Data block:
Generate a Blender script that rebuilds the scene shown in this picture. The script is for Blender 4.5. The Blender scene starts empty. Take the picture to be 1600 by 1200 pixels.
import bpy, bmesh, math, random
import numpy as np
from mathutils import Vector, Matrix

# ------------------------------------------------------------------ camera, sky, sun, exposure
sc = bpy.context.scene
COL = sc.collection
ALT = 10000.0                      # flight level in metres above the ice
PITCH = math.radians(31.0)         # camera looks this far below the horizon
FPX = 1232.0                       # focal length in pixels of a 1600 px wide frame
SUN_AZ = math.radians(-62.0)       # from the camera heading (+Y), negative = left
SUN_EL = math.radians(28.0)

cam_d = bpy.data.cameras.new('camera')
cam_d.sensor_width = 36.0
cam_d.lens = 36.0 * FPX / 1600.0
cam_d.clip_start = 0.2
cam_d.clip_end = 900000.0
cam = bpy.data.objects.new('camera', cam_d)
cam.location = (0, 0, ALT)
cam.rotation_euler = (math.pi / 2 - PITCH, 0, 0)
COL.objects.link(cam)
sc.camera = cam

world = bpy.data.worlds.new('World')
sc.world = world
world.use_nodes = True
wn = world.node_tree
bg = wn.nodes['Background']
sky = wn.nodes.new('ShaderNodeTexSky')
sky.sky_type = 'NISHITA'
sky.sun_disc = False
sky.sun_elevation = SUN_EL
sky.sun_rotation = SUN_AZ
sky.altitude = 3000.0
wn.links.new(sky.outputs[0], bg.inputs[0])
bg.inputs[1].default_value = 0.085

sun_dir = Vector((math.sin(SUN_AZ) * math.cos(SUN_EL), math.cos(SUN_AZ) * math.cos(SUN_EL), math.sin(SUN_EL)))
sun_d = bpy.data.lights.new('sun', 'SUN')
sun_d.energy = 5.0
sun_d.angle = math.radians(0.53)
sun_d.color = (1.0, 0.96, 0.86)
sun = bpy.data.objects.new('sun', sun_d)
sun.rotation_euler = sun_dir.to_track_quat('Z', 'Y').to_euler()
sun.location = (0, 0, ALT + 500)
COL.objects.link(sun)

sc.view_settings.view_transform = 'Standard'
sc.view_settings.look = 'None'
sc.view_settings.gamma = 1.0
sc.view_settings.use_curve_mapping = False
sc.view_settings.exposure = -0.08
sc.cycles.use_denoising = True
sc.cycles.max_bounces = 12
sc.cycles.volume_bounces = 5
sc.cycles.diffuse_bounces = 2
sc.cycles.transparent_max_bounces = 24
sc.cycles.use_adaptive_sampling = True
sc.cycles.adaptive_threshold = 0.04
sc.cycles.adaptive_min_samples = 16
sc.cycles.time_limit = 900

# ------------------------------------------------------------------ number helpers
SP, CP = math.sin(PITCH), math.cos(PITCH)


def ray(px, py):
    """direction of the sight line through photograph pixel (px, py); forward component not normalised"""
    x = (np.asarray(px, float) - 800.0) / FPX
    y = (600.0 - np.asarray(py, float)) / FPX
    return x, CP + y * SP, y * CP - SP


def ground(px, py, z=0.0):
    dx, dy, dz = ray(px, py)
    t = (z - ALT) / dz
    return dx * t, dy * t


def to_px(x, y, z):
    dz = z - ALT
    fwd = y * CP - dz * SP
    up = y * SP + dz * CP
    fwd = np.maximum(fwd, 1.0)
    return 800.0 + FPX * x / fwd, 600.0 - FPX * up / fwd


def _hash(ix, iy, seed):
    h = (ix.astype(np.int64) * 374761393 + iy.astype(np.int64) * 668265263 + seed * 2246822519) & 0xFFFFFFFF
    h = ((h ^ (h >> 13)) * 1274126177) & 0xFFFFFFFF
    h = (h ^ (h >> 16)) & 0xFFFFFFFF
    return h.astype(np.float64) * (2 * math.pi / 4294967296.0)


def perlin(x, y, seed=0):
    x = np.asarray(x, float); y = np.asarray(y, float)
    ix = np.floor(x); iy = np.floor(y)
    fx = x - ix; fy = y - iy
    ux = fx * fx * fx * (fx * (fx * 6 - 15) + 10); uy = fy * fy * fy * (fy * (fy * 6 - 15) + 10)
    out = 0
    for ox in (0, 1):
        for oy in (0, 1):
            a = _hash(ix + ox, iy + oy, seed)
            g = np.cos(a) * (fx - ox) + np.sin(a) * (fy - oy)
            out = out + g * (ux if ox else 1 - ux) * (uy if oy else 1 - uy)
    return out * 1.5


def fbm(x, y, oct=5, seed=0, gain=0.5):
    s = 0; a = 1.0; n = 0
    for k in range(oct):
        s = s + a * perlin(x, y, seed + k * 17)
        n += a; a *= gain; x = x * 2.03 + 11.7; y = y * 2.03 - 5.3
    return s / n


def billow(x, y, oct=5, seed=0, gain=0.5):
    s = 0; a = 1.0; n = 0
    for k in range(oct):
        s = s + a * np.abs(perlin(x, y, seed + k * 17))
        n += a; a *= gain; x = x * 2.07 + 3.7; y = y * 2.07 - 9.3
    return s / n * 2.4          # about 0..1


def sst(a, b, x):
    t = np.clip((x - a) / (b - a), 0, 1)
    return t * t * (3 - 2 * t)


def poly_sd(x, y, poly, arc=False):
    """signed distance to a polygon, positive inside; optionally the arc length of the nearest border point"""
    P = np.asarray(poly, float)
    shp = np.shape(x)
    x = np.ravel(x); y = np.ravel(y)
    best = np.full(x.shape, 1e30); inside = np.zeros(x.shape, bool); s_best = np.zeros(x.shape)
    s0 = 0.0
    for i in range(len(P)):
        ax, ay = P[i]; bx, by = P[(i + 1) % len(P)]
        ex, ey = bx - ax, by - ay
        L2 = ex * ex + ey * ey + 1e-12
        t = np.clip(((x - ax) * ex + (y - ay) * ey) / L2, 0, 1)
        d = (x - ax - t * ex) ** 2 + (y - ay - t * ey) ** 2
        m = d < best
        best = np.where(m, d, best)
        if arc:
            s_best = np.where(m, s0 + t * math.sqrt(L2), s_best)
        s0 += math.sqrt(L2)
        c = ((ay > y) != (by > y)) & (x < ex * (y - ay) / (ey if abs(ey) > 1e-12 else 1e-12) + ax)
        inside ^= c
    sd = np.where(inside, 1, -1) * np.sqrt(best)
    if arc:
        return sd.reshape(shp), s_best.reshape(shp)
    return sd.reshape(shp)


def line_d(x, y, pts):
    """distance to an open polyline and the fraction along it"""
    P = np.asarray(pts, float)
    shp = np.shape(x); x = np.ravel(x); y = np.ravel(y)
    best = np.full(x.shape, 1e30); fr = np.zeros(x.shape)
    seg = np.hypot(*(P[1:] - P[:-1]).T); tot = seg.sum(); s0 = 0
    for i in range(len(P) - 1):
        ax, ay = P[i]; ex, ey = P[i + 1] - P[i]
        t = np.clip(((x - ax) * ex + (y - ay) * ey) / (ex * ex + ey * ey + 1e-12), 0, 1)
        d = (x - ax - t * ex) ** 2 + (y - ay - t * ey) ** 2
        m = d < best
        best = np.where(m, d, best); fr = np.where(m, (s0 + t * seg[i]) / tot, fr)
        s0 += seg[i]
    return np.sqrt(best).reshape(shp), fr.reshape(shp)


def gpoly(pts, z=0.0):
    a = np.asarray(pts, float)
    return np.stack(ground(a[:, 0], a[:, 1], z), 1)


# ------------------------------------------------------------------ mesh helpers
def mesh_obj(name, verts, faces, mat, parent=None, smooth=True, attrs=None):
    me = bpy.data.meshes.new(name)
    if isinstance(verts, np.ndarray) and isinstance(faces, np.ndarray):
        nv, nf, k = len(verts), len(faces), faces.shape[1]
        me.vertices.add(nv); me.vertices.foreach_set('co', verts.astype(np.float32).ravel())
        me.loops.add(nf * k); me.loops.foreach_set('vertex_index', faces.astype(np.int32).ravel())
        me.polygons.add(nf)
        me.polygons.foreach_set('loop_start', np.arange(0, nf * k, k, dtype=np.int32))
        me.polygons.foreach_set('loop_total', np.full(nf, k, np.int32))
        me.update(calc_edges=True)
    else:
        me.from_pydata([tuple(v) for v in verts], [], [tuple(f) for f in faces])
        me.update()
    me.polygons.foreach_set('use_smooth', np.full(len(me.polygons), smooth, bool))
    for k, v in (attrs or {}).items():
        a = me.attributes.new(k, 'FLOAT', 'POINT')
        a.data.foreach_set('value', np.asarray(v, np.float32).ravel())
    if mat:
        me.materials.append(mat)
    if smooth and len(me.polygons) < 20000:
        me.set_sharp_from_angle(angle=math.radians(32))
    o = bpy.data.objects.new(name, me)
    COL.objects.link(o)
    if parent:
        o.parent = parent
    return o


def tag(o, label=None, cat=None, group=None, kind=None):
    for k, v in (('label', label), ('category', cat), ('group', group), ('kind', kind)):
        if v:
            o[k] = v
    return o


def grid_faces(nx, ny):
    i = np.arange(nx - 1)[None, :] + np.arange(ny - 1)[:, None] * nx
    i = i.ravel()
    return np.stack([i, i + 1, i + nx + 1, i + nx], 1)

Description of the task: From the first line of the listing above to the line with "bg.inputs[1].default_value = 0.085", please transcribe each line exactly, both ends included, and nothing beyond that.

Written answer:
Generate a Blender script that rebuilds the scene shown in this picture. The script is for Blender 4.5. The Blender scene starts empty. Take the picture to be 1600 by 1200 pixels.
import bpy, bmesh, math, random
import numpy as np
from mathutils import Vector, Matrix

# ------------------------------------------------------------------ camera, sky, sun, exposure
sc = bpy.context.scene
COL = sc.collection
ALT = 10000.0                      # flight level in metres above the ice
PITCH = math.radians(31.0)         # camera looks this far below the horizon
FPX = 1232.0                       # focal length in pixels of a 1600 px wide frame
SUN_AZ = math.radians(-62.0)       # from the camera heading (+Y), negative = left
SUN_EL = math.radians(28.0)

cam_d = bpy.data.cameras.new('camera')
cam_d.sensor_width = 36.0
cam_d.lens = 36.0 * FPX / 1600.0
cam_d.clip_start = 0.2
cam_d.clip_end = 900000.0
cam = bpy.data.objects.new('camera', cam_d)
cam.location = (0, 0, ALT)
cam.rotation_euler = (math.pi / 2 - PITCH, 0, 0)
COL.objects.link(cam)
sc.camera = cam

world = bpy.data.worlds.new('World')
sc.world = world
world.use_nodes = True
wn = world.node_tree
bg = wn.nodes['Background']
sky = wn.nodes.new('ShaderNodeTexSky')
sky.sky_type = 'NISHITA'
sky.sun_disc = False
sky.sun_elevation = SUN_EL
sky.sun_rotation = SUN_AZ
sky.altitude = 3000.0
wn.links.new(sky.outputs[0], bg.inputs[0])
bg.inputs[1].default_value = 0.085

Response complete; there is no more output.